**REQUIREMENTS**
Among the records below, find each line that includes the string "picture" and copy it.
━━━ EXERCISE INPUT ━━━
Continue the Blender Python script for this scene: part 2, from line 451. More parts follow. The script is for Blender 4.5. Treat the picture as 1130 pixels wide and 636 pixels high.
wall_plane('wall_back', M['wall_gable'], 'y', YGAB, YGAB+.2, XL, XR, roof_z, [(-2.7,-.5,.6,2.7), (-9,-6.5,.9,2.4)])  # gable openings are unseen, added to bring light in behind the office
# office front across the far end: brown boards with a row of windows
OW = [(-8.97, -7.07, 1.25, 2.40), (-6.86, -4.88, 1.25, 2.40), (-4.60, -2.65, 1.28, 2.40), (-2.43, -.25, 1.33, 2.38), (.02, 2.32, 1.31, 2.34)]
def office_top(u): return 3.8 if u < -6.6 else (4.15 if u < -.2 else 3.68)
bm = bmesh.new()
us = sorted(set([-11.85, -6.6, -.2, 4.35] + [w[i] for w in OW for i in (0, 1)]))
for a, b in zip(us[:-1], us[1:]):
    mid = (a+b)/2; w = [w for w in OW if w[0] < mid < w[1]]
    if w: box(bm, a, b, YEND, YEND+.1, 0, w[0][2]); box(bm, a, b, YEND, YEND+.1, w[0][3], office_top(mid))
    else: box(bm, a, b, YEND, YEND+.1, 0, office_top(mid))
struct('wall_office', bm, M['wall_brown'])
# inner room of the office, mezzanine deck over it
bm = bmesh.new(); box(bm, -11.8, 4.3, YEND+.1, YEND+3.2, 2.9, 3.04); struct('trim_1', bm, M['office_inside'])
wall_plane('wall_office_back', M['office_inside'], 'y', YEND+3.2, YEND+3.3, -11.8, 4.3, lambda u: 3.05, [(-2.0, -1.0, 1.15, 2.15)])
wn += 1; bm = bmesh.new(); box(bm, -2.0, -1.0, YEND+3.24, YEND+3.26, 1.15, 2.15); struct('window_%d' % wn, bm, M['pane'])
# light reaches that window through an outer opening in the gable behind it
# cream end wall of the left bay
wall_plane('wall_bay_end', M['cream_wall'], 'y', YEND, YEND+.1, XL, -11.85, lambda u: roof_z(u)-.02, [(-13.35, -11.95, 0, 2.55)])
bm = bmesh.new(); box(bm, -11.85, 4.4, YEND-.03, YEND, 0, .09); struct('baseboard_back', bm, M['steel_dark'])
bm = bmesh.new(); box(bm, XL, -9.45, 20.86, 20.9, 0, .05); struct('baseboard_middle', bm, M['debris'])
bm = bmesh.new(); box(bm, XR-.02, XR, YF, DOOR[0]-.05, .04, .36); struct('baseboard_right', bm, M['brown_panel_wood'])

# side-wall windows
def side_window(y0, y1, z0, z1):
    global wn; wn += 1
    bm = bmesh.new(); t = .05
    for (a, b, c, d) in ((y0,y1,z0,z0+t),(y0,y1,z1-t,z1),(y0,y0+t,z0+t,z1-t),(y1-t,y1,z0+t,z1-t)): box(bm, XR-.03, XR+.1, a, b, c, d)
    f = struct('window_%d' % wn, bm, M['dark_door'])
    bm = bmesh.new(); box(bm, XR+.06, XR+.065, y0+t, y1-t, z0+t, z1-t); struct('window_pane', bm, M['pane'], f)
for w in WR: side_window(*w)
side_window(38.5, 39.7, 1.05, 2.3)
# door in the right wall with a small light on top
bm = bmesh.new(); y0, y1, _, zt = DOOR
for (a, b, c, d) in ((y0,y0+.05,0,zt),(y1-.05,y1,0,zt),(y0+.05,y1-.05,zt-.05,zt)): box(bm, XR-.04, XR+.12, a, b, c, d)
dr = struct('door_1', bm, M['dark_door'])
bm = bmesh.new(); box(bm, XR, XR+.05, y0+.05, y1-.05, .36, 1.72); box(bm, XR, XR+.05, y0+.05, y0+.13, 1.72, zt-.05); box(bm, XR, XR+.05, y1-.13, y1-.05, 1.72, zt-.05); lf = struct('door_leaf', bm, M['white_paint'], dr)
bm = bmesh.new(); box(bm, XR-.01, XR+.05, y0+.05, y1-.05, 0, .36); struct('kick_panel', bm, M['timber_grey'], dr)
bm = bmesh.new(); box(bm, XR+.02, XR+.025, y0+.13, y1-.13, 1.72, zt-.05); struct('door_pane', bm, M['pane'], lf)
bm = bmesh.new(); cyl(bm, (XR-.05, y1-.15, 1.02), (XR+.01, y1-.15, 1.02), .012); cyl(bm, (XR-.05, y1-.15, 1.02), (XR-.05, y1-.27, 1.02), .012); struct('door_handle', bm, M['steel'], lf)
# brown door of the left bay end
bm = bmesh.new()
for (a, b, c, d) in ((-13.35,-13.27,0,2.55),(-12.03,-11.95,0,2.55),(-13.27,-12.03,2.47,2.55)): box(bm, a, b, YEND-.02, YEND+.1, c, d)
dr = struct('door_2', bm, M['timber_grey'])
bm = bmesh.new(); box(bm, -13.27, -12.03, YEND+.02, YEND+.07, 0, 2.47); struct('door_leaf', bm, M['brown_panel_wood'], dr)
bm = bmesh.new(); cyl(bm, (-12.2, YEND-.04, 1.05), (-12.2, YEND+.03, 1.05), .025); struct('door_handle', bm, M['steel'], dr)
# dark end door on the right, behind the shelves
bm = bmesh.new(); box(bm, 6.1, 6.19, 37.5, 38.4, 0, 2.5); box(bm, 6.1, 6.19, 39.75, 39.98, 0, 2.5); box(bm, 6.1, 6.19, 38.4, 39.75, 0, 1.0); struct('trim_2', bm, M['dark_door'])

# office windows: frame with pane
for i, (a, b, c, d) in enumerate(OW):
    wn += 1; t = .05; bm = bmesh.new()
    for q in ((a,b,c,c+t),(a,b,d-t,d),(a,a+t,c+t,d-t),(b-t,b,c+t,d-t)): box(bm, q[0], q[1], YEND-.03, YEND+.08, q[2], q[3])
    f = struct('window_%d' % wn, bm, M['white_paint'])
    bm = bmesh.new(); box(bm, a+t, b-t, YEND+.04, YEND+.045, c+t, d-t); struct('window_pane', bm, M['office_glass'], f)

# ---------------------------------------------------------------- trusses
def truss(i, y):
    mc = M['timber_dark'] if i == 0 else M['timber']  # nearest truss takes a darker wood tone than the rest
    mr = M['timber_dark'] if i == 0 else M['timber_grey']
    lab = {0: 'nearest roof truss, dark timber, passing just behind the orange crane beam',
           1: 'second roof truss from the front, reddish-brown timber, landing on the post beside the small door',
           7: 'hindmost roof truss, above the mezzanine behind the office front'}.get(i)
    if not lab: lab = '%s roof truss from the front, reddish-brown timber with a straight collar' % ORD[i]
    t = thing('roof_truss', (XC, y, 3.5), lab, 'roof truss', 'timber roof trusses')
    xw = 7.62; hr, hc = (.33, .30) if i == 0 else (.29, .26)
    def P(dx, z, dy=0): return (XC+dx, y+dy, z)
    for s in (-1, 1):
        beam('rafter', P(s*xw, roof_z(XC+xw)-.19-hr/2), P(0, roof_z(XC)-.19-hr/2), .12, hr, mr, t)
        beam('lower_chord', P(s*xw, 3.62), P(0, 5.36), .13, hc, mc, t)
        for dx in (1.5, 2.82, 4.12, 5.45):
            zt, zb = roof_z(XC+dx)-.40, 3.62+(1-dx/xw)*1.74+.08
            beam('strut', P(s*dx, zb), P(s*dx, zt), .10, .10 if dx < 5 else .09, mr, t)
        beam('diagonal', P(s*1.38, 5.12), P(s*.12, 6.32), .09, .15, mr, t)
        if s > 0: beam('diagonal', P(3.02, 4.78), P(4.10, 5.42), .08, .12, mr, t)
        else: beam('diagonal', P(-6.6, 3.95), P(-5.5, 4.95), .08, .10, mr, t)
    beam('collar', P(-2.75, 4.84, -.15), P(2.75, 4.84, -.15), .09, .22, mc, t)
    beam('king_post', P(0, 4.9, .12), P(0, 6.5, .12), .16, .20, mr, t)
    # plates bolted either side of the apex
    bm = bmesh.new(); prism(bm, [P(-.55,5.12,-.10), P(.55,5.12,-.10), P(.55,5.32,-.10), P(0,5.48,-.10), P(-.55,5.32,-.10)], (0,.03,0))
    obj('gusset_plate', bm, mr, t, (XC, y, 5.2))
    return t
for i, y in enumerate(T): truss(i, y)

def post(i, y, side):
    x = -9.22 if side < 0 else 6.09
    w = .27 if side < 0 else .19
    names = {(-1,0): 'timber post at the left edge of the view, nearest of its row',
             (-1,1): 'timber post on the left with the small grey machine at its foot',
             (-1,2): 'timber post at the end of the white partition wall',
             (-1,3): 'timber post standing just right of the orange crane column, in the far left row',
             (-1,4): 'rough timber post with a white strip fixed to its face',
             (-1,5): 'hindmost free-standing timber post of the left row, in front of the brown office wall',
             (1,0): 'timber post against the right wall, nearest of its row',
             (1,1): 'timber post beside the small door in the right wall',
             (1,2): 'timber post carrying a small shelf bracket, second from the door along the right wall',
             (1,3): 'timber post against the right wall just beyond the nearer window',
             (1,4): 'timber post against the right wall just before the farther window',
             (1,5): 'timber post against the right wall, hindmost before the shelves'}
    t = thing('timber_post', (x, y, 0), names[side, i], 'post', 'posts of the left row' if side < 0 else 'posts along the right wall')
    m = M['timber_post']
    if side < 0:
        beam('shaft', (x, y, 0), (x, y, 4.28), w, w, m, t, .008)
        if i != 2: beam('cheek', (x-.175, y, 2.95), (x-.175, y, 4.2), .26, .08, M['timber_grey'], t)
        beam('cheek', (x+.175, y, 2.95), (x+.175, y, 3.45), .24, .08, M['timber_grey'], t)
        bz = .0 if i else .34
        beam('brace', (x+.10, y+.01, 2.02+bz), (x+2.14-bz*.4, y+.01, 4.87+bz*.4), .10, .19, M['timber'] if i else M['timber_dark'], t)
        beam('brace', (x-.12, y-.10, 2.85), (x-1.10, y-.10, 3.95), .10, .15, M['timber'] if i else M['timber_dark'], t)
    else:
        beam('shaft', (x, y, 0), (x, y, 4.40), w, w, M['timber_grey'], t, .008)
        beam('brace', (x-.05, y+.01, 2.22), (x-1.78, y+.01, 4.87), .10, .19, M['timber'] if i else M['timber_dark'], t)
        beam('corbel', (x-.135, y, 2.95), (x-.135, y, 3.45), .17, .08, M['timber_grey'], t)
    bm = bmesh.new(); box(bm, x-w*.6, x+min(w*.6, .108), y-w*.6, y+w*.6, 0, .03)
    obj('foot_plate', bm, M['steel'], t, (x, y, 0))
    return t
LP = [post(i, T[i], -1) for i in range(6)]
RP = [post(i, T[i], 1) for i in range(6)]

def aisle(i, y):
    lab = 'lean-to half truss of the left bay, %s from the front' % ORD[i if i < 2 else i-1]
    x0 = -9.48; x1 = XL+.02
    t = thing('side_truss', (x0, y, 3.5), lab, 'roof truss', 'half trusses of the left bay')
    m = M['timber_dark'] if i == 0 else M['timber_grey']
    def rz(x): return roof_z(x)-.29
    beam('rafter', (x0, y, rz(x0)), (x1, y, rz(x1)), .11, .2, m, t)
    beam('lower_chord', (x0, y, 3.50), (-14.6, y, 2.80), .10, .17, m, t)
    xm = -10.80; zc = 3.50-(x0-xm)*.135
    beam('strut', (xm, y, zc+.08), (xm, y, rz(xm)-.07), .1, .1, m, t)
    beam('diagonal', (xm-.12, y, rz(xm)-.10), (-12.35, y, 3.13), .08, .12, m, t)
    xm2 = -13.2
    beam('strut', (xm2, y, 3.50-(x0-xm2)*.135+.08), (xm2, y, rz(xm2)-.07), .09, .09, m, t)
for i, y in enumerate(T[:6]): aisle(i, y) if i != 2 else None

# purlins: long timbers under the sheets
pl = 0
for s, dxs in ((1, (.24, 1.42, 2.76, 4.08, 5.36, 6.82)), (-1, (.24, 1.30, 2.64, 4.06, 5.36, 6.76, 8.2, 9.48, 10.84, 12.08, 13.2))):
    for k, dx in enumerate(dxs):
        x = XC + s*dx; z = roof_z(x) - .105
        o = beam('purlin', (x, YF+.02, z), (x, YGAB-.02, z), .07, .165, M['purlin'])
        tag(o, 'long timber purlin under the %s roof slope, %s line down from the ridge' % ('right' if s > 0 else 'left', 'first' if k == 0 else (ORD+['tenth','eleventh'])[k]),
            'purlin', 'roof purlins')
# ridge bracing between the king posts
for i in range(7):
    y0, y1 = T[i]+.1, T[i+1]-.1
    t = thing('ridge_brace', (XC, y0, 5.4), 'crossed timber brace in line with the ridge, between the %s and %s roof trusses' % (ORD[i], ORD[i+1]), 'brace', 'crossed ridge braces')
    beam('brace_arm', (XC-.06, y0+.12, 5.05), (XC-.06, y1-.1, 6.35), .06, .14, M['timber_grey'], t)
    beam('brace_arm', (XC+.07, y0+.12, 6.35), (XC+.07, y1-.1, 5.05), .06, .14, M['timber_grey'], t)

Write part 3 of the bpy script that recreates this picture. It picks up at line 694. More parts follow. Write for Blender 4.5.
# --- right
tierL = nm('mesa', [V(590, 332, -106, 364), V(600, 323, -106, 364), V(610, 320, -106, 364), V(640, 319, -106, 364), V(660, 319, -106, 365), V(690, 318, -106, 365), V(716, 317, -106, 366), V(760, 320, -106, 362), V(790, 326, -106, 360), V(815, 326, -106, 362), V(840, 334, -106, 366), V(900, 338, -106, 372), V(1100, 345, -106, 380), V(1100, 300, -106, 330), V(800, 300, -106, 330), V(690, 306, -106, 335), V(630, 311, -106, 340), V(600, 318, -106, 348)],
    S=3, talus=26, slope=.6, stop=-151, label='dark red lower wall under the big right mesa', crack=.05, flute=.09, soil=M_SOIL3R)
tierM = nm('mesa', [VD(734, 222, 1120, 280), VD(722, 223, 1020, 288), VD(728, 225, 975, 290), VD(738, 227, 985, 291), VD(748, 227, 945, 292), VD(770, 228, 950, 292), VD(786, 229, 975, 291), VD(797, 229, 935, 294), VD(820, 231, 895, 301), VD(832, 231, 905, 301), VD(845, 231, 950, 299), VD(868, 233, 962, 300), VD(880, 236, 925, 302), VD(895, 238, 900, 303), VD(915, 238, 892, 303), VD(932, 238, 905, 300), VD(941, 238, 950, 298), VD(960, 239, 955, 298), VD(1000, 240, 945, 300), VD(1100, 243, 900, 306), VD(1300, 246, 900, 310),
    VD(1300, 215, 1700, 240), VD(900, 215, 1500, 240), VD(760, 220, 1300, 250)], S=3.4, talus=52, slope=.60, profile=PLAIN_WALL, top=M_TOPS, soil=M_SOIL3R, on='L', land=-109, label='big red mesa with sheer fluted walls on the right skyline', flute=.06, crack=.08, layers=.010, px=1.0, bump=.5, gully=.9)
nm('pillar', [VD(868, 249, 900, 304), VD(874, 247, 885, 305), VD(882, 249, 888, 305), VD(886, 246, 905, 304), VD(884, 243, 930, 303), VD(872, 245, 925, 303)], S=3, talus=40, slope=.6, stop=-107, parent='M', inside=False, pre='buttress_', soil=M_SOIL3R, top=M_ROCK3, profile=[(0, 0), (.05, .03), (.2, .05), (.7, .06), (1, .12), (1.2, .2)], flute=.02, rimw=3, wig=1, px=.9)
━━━
**SOLUTION TO THE EXERCISE**
Continue the Blender Python script for this scene: part 2, from line 451. More parts follow. The script is for Blender 4.5. Treat the picture as 1130 pixels wide and 636 pixels high.
Write part 3 of the bpy script that recreates this picture. It picks up at line 694. More parts follow. Write for Blender 4.5.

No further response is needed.